Digital Analytics in Practice - Core Lifecycle
The Measurable Life Cycle is a simple repeatable process that will help you NOT only optimizing your web, mobile and native apps contents by following a few proven steps to find gaps, but also would enable you to find opportunities and innovate products and services that would maximize your user experience and browsing behaviors to the level of personalization and thus generating more revenues and boosting your campaigns ROI. This repeatable process creates a continuous improvement loop in which efforts are repeatedly refined through measurement.

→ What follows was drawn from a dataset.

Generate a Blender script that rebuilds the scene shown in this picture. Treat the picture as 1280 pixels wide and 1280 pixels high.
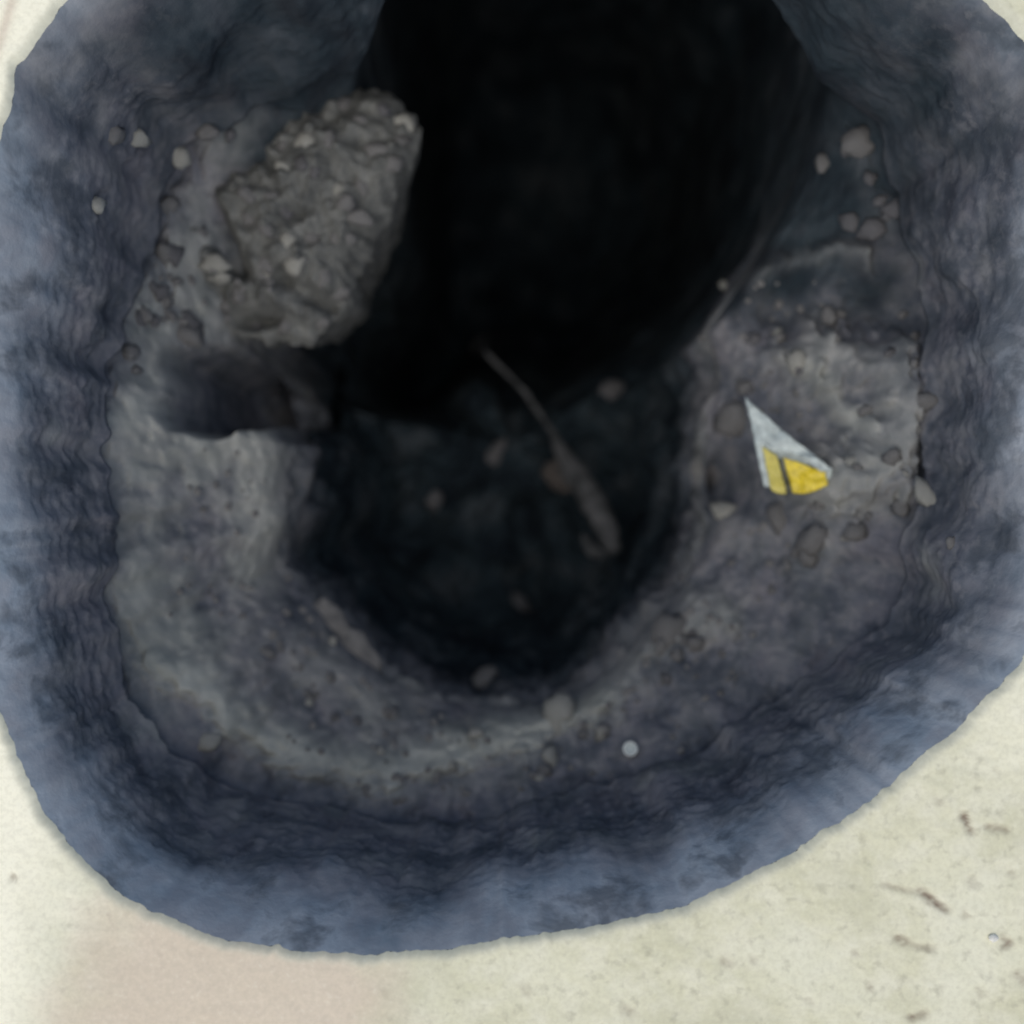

Whether you are starting fresh or re-architecting your data structure, it all starts with gathering business requirements, defining goals and KPIs (Key Performance Indicators), designing the solution, and implementing it before you can start collecting the data. Having the data would allow you to generate analytics reports, illustrate trends visualizations and ultimately tell a story around numbers and findings. For that, you would need to dig into the data, analyze it to find gaps and opportunities and thus gain actionable insights. Those insights would become the core of any experimentation and testing during optimization phase. Based on the optimization outcomes, you should react and come up with innovative products or services to satisfy the voice of your customers. Then, re-measure again for your success keys.

Following this process will help you focus your benchmarks and make critical adjustments to your digital contents by optimization scenarios and traffic/segments simulation models, helping you to improve each time you complete the cycle.